Antakya'da bir köy evinde misafir olmak.
İçeri girmeden hayata dair birçok şeyi öğrenebilircesine seyre dalmak an'ı.
Kendi emeğinin karşılığını sermiş evin damına, güneşin ve güzel havanın kurutması için, bir sene boyunca yenecek, yedirilecek organik aş için.
Serilen emeğin hemen yanında dağılmış ayakkabılar. Sanki Van Gogh'a ilham verircesine.
Manzara ile samimiyet sanki iç içe.
Ve hoş geldin evimize.
Çay var, zeytinyağında zahter var, tandırda pişmiş köy ekmeği var, biraz da biberli ekmek.
Gel gel, hadi otur yere. Kap kendine bir sedir de hasbihal edelim.
Siyaset, din, futbol aklımıza bile gelmesin.
İnsan nedir? Dünya nedir? Anlam nedir? Hakikat nedir?

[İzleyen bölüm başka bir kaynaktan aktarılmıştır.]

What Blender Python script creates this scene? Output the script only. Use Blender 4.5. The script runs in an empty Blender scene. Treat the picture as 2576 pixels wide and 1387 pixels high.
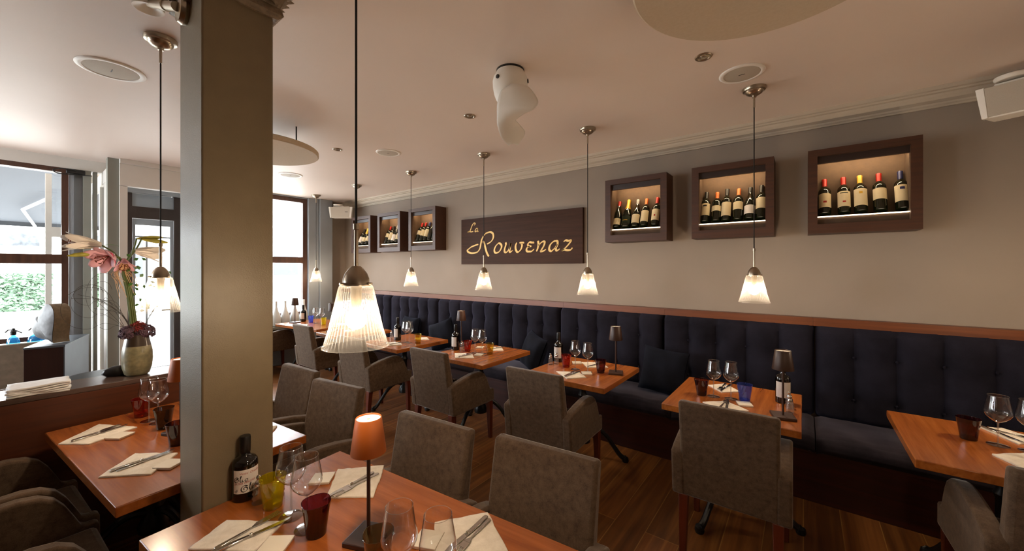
import bpy, math, random
from mathutils import Vector, Matrix
R = random.Random(7)
PI = math.pi
C = bpy.context.scene.collection
SC = bpy.context.scene

# ------------------------------------------------------------------ camera
cam_d = bpy.data.cameras.new('camera'); cam = bpy.data.objects.new('camera', cam_d); C.objects.link(cam)
cam_d.sensor_width = 36.0; cam_d.sensor_fit = 'HORIZONTAL'; cam_d.lens = 962.0 / 2576 * 36
cam_d.shift_y = -(674 - 693.5) / 2576 * -1.0
cam_d.clip_start = 0.02
cam.location = (0, 0, 1.6); cam.rotation_euler = (PI / 2, 0, math.radians(37.3))
SC.camera = cam

# ------------------------------------------------------------------ mesh helpers
class MB:
    def __init__(s): s.v = []; s.f = []
    def add(s, vs, fs):
        n = len(s.v); s.v += [tuple(p) for p in vs]; s.f += [tuple(i + n for i in f) for f in fs]; return s
    def hexa(s, p): return s.add(p, [(0, 3, 2, 1), (4, 5, 6, 7), (0, 1, 5, 4), (1, 2, 6, 5), (2, 3, 7, 6), (3, 0, 4, 7)])
    def box(s, x0, x1, y0, y1, z0, z1):
        return s.hexa([(x0, y0, z0), (x1, y0, z0), (x1, y1, z0), (x0, y1, z0), (x0, y0, z1), (x1, y0, z1), (x1, y1, z1), (x0, y1, z1)])
    def lathe(s, prof, n=32, cx=0, cy=0, cz=0, mod=None, squash=None):
        vs = []; fs = []; m = len(prof)
        for j in range(n):
            a = 2 * PI * j / n
            for r, z in prof:
                rr = r * (mod(a, z) if mod else 1)
                vs.append((cx + rr * math.cos(a), cy + rr * math.sin(a), cz + z))
        for j in range(n):
            k = (j + 1) % n
            for i in range(m - 1):
                if prof[i][0] < 1e-7 and prof[i + 1][0] < 1e-7: continue
                q = (j * m + i, k * m + i, k * m + i + 1, j * m + i + 1)
                if prof[i][0] < 1e-7: q = (j * m + i, k * m + i + 1, j * m + i + 1)
                elif prof[i + 1][0] < 1e-7: q = (j * m + i, k * m + i, j * m + i + 1)
                fs.append(q)
        return s.add(vs, fs)
    def tube(s, pts, r, n=8, cap=True):
        pts = [Vector(p) for p in pts]; rs = r if isinstance(r, (list, tuple)) else [r] * len(pts)
        base = len(s.v); prev = None
        for i, p in enumerate(pts):
            t = (pts[min(i + 1, len(pts) - 1)] - pts[max(i - 1, 0)])
            if t.length < 1e-9: t = Vector((0, 0, 1))
            t.normalize()
            if prev is None: u = t.cross(Vector((0, 0, 1)) if abs(t.z) < .9 else Vector((1, 0, 0))).normalized()
            else:
                u = prev - t * prev.dot(t)
                u = u.normalized() if u.length > 1e-6 else t.orthogonal().normalized()
            prev = u; w = t.cross(u)
            for j in range(n):
                a = 2 * PI * j / n; s.v.append(tuple(p + (u * math.cos(a) + w * math.sin(a)) * rs[i]))
        for i in range(len(pts) - 1):
            for j in range(n):
                k = (j + 1) % n
                s.f.append((base + i * n + j, base + i * n + k, base + (i + 1) * n + k, base + (i + 1) * n + j))
        if cap:
            s.f.append(tuple(base + j for j in range(n))[::-1]); s.f.append(tuple(base + (len(pts) - 1) * n + j for j in range(n)))
        return s
    def prism(s, poly, z0, z1, ax='z'):
        n = len(poly)
        def P(a, b, h): return (a, b, h) if ax == 'z' else ((h, a, b) if ax == 'x' else (a, h, b))
        vs = [P(a, b, z0) for a, b in poly] + [P(a, b, z1) for a, b in poly]
        fs = [tuple(range(n))[::-1], tuple(range(n, 2 * n))] + [(i, (i + 1) % n, (i + 1) % n + n, i + n) for i in range(n)]
        return s.add(vs, fs)
    def grid(s, fn, nu, nv, closed_u=False):
        vs = [fn(i / nu, j / nv) for i in range(nu + (0 if closed_u else 1)) for j in range(nv + 1)]
        fs = []
        for i in range(nu):
            k = (i + 1) % nu if closed_u else i + 1
            for j in range(nv):
                fs.append((i * (nv + 1) + j, k * (nv + 1) + j, k * (nv + 1) + j + 1, i * (nv + 1) + j + 1))
        return s.add(vs, fs)
    def sphere(s, c, r, n=12, m=8):
        prof = [(r * math.sin(PI * i / m) if 0 < i < m else 0, -r * math.cos(PI * i / m)) for i in range(m + 1)]
        return s.lathe(prof, n, *c)
    def patch(s, r, z0, z1, a0, a1, n=10):   # a bent label on a round bottle, r(z) or number
        return s.grid(lambda u, v: (r * math.cos(a0 + (a1 - a0) * u), r * math.sin(a0 + (a1 - a0) * u), z0 + (z1 - z0) * v), n, 1)
    def xf(s, M, start=0):
        for i in range(start, len(s.v)): s.v[i] = tuple(M @ Vector(s.v[i]))
        return s
    def build(s, name, mat, parent=None, smooth=True, bevel=0, seg=2, sub=0, solid=0, angle=35, normals=True):
        me = bpy.data.meshes.new(name); me.from_pydata(s.v, [], s.f); me.update()
        if normals:
            import bmesh
            bm = bmesh.new(); bm.from_mesh(me); bmesh.ops.recalc_face_normals(bm, faces=bm.faces); bm.to_mesh(me); bm.free()
        if smooth:
            me.polygons.foreach_set('use_smooth', [True] * len(me.polygons))
            if not sub: me.set_sharp_from_angle(angle=math.radians(angle))
        o = bpy.data.objects.new(name, me); C.objects.link(o)
        if mat: me.materials.append(mat)
        if solid: m = o.modifiers.new('solid', 'SOLIDIFY'); m.thickness = solid; m.offset = 0
        if bevel: m = o.modifiers.new('bevel', 'BEVEL'); m.width = bevel; m.segments = seg; m.limit_method = 'ANGLE'; m.angle_limit = math.radians(30); m.harden_normals = False
        if sub: m = o.modifiers.new('sub', 'SUBSURF'); m.levels = sub; m.render_levels = sub
        if parent: o.parent = parent
        return o
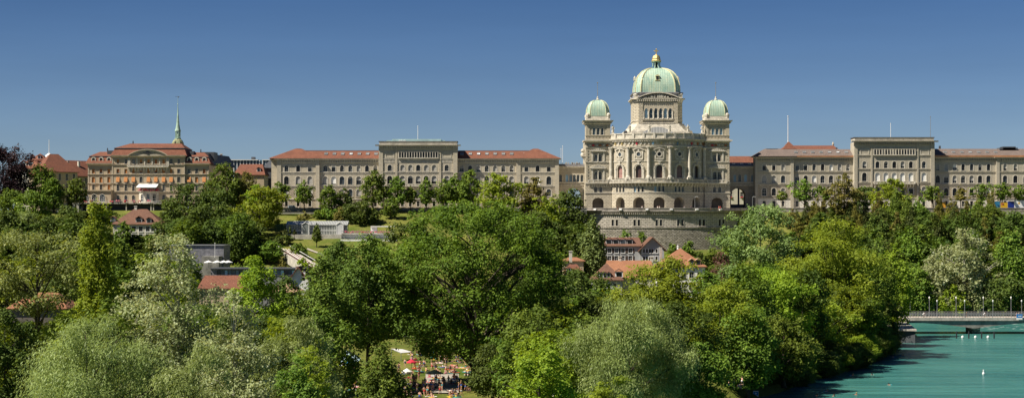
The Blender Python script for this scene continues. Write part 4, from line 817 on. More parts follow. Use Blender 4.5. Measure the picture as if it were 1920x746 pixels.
for i in range(9): 
    t = -1.1+2.2*i/8; flowers(279+24*sin(t), 358.2, HYY+3.2-5.9*cos(t), 1.6, 1.1, 'pink' if i % 3 else 'flower', HT, 50+i, 'balcony_flowers')
m = MB(); m.add([(hx(261), HYY-.1, hz(344.6)), (hx(297.5), HYY-.1, hz(344.6)), (hx(296), HYY-3.6, hz(351.5)), (hx(258), HYY-3.6, hz(351.5)), (hx(261), HYY-.1, hz(345.2)), (hx(297.5), HYY-.1, hz(345.2)), (hx(296), HYY-3.55, hz(352.4)), (hx(258), HYY-3.55, hz(352.4))], [(0, 1, 2, 3), (4, 7, 6, 5), (2, 3, 7, 6), (0, 3, 7, 4), (1, 2, 6, 5)]); m.build('white_awning', MT['white'], HT)
# slim church spire behind the hotel
SY = 830.0; sxp = X(333.5, SY); sz = lambda p: Z(p, SY)
SP = root('church_spire', 'slender green copper church spire with open lantern behind the red hotel roof', 'church spire', (sxp, SY, TZ))
m = MB(); m.box(sxp-2.8, sxp+2.8, SY-2.8, SY+2.8, TZ, sz(276)); m.build('tower', MT['stone'], SP)
m = MB(); m.loft([sqring(sxp, SY, h, h*.45, sz(z)) for h, z in ((2.9, 282), (2.7, 274), (2.4, 268), (1.9, 263.5), (1.2, 260.6), (1.15, 260))]); m.build('lower_dome', MT['verd'], SP)
m = MB()
for i in range(8): a = 2*PI*(i+.5)/8; m.tube([(sxp+1.05*cos(a), SY+1.05*sin(a), sz(260.3)), (sxp+1.05*cos(a), SY+1.05*sin(a), sz(246))], .16, 5)
m.lathe((sxp, SY, 0), [(1.5, sz(260.6)), (1.5, sz(259.3))], 8); m.lathe((sxp, SY, 0), [(.45, sz(260)), (.5, sz(254)), (.3, sz(250)), (.1, sz(249))], 8); m.build('open_lantern', MT['verd2'], SP)
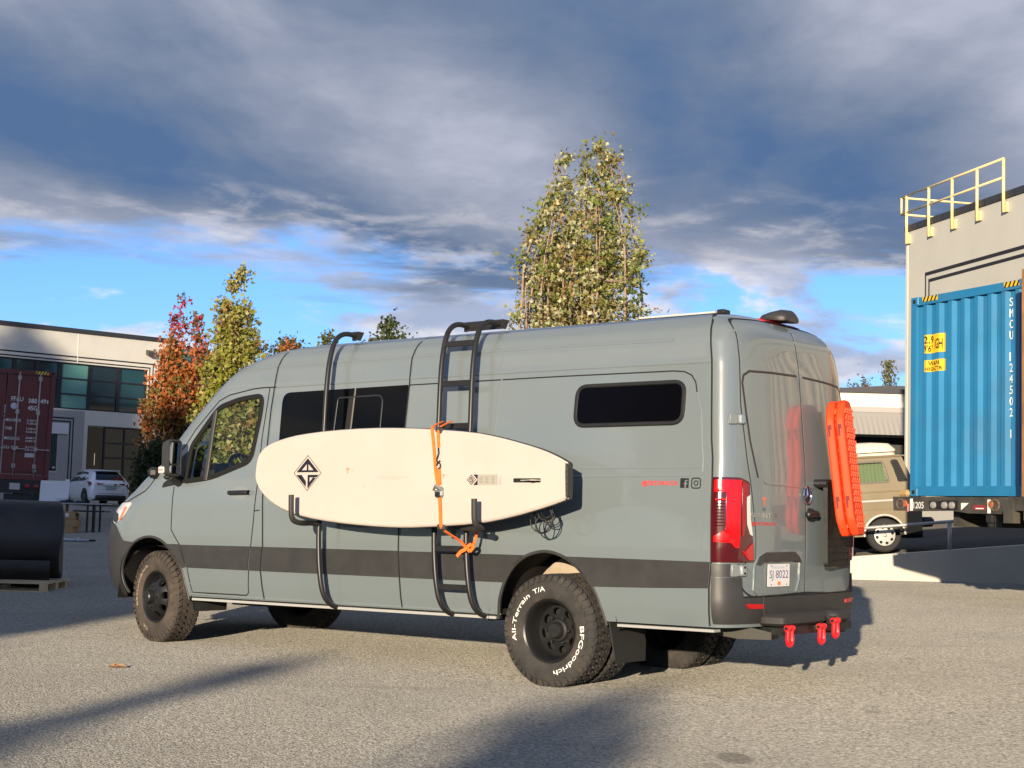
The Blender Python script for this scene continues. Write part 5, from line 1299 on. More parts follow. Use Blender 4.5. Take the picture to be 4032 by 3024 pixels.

Dertlerimiz bu olsun...
İnsanın varoluş soru(n)ları üzerine felsefe yapalım, kendi jargonlarımızla.
Tekâmül etmenin inceliklerinden bahsederken kendimizi demlenen çaya, katıksız zeytinyağına, mis kokulu dağ zahterine; yanmış, pişmiş, olmuş bir ekmeğe benzetelim.
Antakya olalım mesela, hep birlikte tüm varoluşu hoşgörü ile sevelim, sevilelim.